08 September 2011

Things Our Government Still Isn’t Telling Us

At the end of today’s New York Times article about newly released recordings of air traffic control transmissions on 11 Sept 2001 (which are innocuous and add little to the historic record) are these paragraphs:

The account published this week is missing two essential pieces that remain restricted or classified, according to Mr. [Miles] Kara. One is about 30 minutes of the cockpit recording of United Airlines Flight 93, which crashed into the ground after passengers tried to storm the cockpit as hijackers flew across Pennsylvania toward Washington, D.C. Families of some of those onboard have objected to the release of that recording, Mr. Kara said.

The other still-secret recording is of a high-level conference call that began at 9:28 and grew, over the course of the morning, to include senior figures like Mr. [Dick] Cheney, Defense Secretary Donald H. Rumsfeld and the vice chairman of the Joint Chiefs of Staff, Gen. Richard B. Myers.

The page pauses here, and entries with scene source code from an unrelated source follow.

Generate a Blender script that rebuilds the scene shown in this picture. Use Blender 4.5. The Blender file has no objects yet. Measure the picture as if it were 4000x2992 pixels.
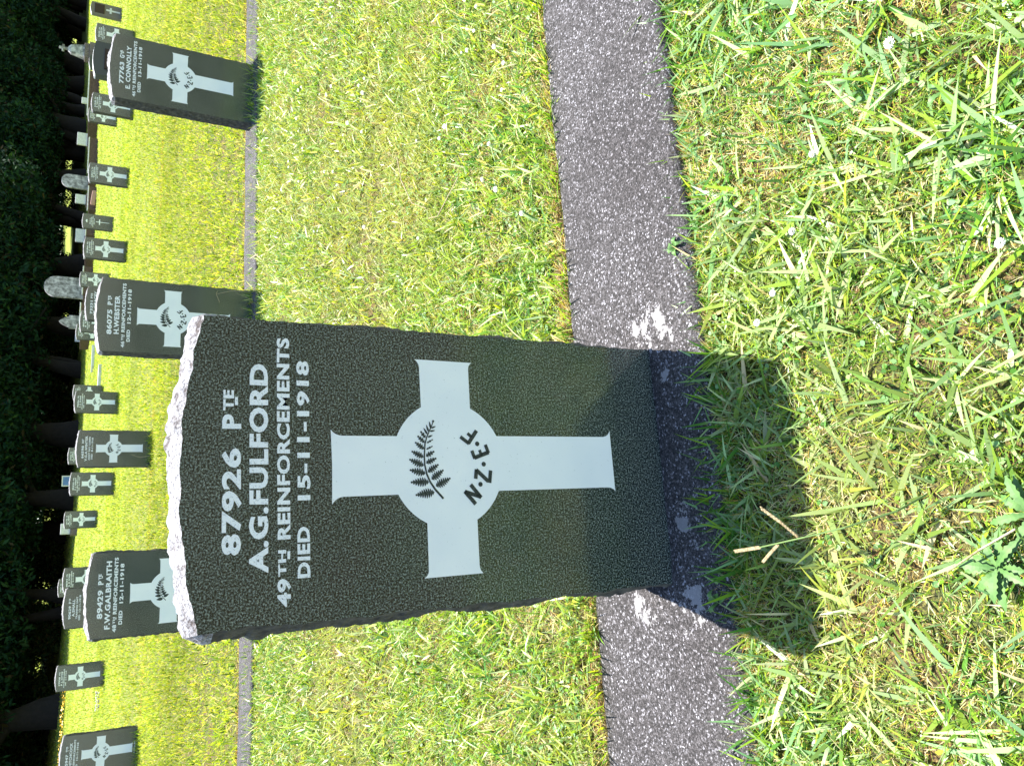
import bpy, bmesh, math, random
import numpy as np
from mathutils import Vector, Matrix, noise as mnoise
sc = bpy.context.scene
C = sc.collection
PI = math.pi

# ------------------------------------------------------------------ camera (phone held on its side)
YAW, PITCH, ROLL, CH, FPX = 0.24381, 0.50213, 0.04856, 0.86101, 3000.0
def cam_basis():
    f = Vector((math.sin(YAW)*math.cos(PITCH), math.cos(YAW)*math.cos(PITCH), -math.sin(PITCH)))
    r = Vector((math.cos(YAW), -math.sin(YAW), 0)); u = r.cross(f)
    r2 = r*math.cos(ROLL)+u*math.sin(ROLL); u2 = -r*math.sin(ROLL)+u*math.cos(ROLL)
    return r2, u2, f
_r, _u, _f = cam_basis()
cd = bpy.data.cameras.new("camera"); cam = bpy.data.objects.new("camera", cd); C.objects.link(cam)
cd.sensor_width = 36.0; cd.lens = 36.0*FPX/4000.0; cd.clip_start = 0.02; cd.clip_end = 2000
X, Y, Z = -_u, _r, -_f
cam.matrix_world = Matrix(((X[0], Y[0], Z[0], 0), (X[1], Y[1], Z[1], 0), (X[2], Y[2], Z[2], CH), (0, 0, 0, 1)))
sc.camera = cam

# ------------------------------------------------------------------ world, sun, exposure
SUN = Vector((0.085, 0.268, 0.745)).normalized()
w = bpy.data.worlds.new("World"); sc.world = w; w.use_nodes = True
nt = w.node_tree; bg = nt.nodes['Background']
sky = nt.nodes.new('ShaderNodeTexSky'); sky.sky_type = 'NISHITA'; sky.sun_disc = False
sky.sun_elevation = math.asin(SUN.z); sky.sun_rotation = math.atan2(SUN.x, SUN.y)
sky.air_density = 1.0; sky.dust_density = 0.3; sky.ozone_density = 1.0
nt.links.new(sky.outputs[0], bg.inputs[0]); bg.inputs[1].default_value = 0.115
sl = bpy.data.lights.new("sun", 'SUN'); so = bpy.data.objects.new("sun", sl); C.objects.link(so)
sl.energy = 5.0; sl.angle = math.radians(0.5); sl.color = (1.0, 0.96, 0.88)
so.location = (0, 0, 20); so.rotation_euler = (-SUN).to_track_quat('-Z', 'Y').to_euler()
sc.view_settings.view_transform = 'Standard'; sc.view_settings.look = 'None'
sc.view_settings.exposure = 1.55; sc.view_settings.gamma = 1.0
try:
    sc.cycles.max_bounces = 8; sc.cycles.transparent_max_bounces = 4
except Exception: pass

rng = np.random.default_rng(7); random.seed(7)

# ------------------------------------------------------------------ terrain height
CY, SY = math.cos(YAW), math.sin(YAW)
def ground_z(x, y):
    x = np.asarray(x, float); y = np.asarray(y, float)
    l = x*CY-y*SY
    la = np.clip(np.abs(l), 0, 25); q = 0.001164*(la*la+(np.abs(l)-la)*12)
    z = 0.02748*(y-1)-0.00643*x+q
    t = np.clip(y-0.45*x-52, 0, 60)
    return z+0.035*t
def gz(x, y): return float(ground_z(x, y))

# ------------------------------------------------------------------ helpers
def tag(o, label=None, cat=None, group=None, kind=None):
    if label: o['label'] = label
    if cat: o['category'] = cat
    if group: o['group'] = group
    if kind: o['kind'] = kind
    return o
def link(name, me, mat=None, parent=None, loc=None, rot=None):
    o = bpy.data.objects.new(name, me); C.objects.link(o)
    if mat is not None and me is not None and not me.materials:
        for m in (mat if isinstance(mat, (list, tuple)) else [mat]): me.materials.append(m)
    if parent: o.parent = parent
    if loc is not None: o.location = loc
    if rot is not None: o.rotation_euler = rot
    return o
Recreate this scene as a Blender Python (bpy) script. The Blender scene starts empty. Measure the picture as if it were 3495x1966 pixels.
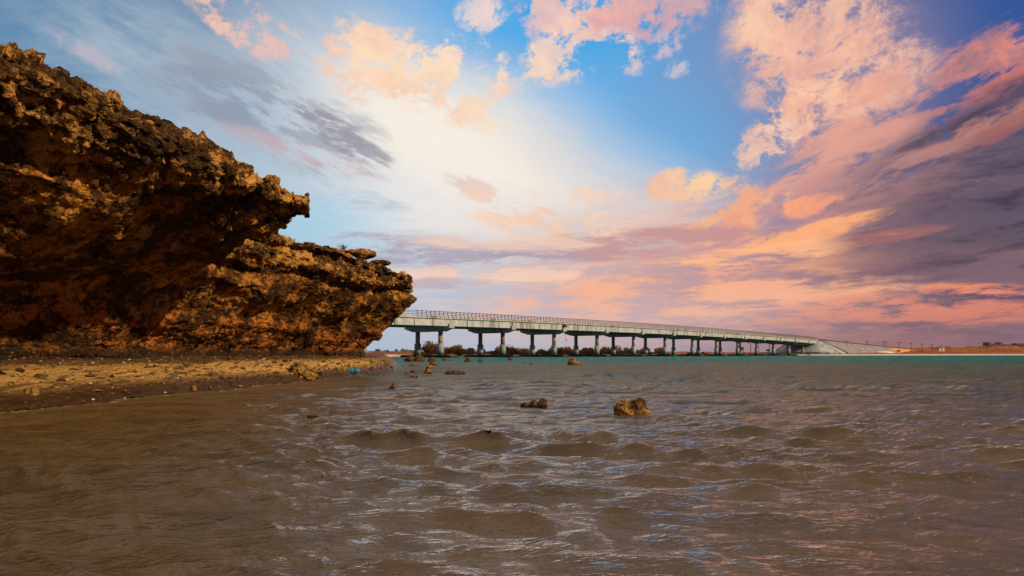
import bpy, bmesh, math, random
import numpy as np
from mathutils import Vector, Matrix

random.seed(7)
RNG = np.random.default_rng(11)
R = math.radians
sc = bpy.context.scene
COL = sc.collection

# ------------------------------------------------------------------ camera
CAM_H = 1.2
FPX = 1024 * 24 / 36.0
HOR = 353.7
cam = bpy.data.cameras.new('camera')
cam.lens = 24; cam.sensor_width = 36; cam.sensor_fit = 'HORIZONTAL'
cam.shift_y = (HOR - 288) / 1024
cam.clip_start = 0.1; cam.clip_end = 20000
camo = bpy.data.objects.new('camera', cam)
camo.location = (0, 0, CAM_H); camo.rotation_euler = (R(90), 0, 0)
COL.objects.link(camo); sc.camera = camo

# ------------------------------------------------------------------ view, sampling
sc.view_settings.view_transform = 'Standard'; sc.view_settings.look = 'None'
sc.view_settings.exposure = 0.0; sc.view_settings.gamma = 1.0
sc.view_settings.use_curve_mapping = False
sc.render.engine = 'CYCLES'
sc.cycles.use_denoising = True
sc.cycles.use_adaptive_sampling = True; sc.cycles.adaptive_threshold = .02; sc.cycles.adaptive_min_samples = 8
sc.cycles.max_bounces = 6; sc.cycles.diffuse_bounces = 2; sc.cycles.glossy_bounces = 3
sc.cycles.transmission_bounces = 4; sc.cycles.caustics_reflective = False; sc.cycles.caustics_refractive = False

# ------------------------------------------------------------------ sun
SUN_AZ, SUN_EL = R(114), R(27)          # azimuth clockwise from +Y: to the right and a little behind the camera
sdir = Vector((math.sin(SUN_AZ) * math.cos(SUN_EL), math.cos(SUN_AZ) * math.cos(SUN_EL), math.sin(SUN_EL)))
sl = bpy.data.lights.new('sun', 'SUN'); sl.energy = 5.0; sl.angle = R(0.8); sl.color = (1.0, 0.74, 0.44)
so = bpy.data.objects.new('sun', sl); so.rotation_euler = (-sdir).to_track_quat('-Z', 'Y').to_euler()
so.location = (60, -40, 60); COL.objects.link(so)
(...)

The recording was turned over to the National Security Council. The 9/11 Commission was not permitted to keep a copy of it or of the transcript, Mr. Kara said, and investigators were closely monitored when they listened to it. Mr. Kara said he believed that the only truly sensitive material on the recordings were small portions that concerned the provisions being made to continue government operations if the attacks took out some national leadership or facilities.

“There was a staffer who was designated to sit with us, who would stop and start the tape, in my estimation to mask continuity of operations,” Mr. Kara said.

Nevertheless, he noted, the commission ended up with hours and hours of recordings that it initially did not have access to or had been told did not exist, a point Mr. Farmer echoed in the preface to the Rutgers Law Review article.

When the commission began taking testimony, military and civil aviation officials said “that no tapes were made, and we were told at one point that a technical malfunction would prevent us from hearing them,” Mr. Farmer wrote. “If we had not pushed as hard as we did — ultimately persuading the commission to use its subpoena power to obtain the records — many of the critical conversations from that morning may have been lost to history.”
The issue of how “to continue government operations” is very sensitive, of course, both militarily and politically (as Alexander Haig discovered). But that may be secondary to the issue of who was really in charge that day.

As we recall, the US executive branch also forced the commission to interview Cheney and George W. Bush together, so they could match their stories, and not under oath. People took notes on either side of the phone conversations between Cheney and Bush on 11 September, and neither one recorded Bush approving Cheney’s order to shoot down planes. Former chief of staff to the Secretary of State Lawence Wilkerson has recently acknowledged that Cheney “was president for all practical purposes for the first term of the Bush administration.”